Anxiety is one of the fine names for philosophy as a
practice of insomnia, when it stays up late at night, its forehead
pressed against the window, keeping watch over the living and the dead,
hoping that the dawn will not come and wipe out every trace of memory.
Philosophy is a practice of insomnia. All of us, as living human beings
destined to die, are looking for consolation. But the anxiety that
inhabits us is not appeased by words. It keeps watch in the face of the
greater mystery of what it is to ‘be in the world.’ Why? Why are we
here? To what ends? Why is there pain? Why mourning? Why the succession
of births and days? We suffer nonconsolation.
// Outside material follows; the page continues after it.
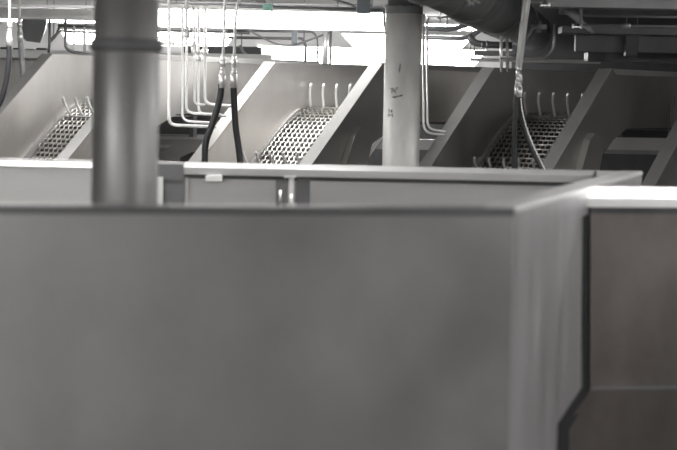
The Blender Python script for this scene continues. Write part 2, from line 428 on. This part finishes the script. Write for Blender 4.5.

And from the depths of
time we have been speaking of the depths of ‘night.’ What other word is
there to signify that which escapes, which slips away, which withholds
knowledge of another time, knowledge of myth and mysteries, and keeps us
in the dark? Philosophy was born with anxiety, with questioning, with
insomnia. It takes upon itself the ills of the world, and thus it cannot
sleep. The wound does not heal. Philosophical thought keeps watch at
the hour of sleep and dreams. It has to answer for the Other: who? you,
him, all of you, everyone, here, now, at once—before any possible
acquittal, says Levinas. Insomnia means not being able to give oneself
over to the certainty of love, to the self-evidence of words, to the
presence of the world. It means being haunted.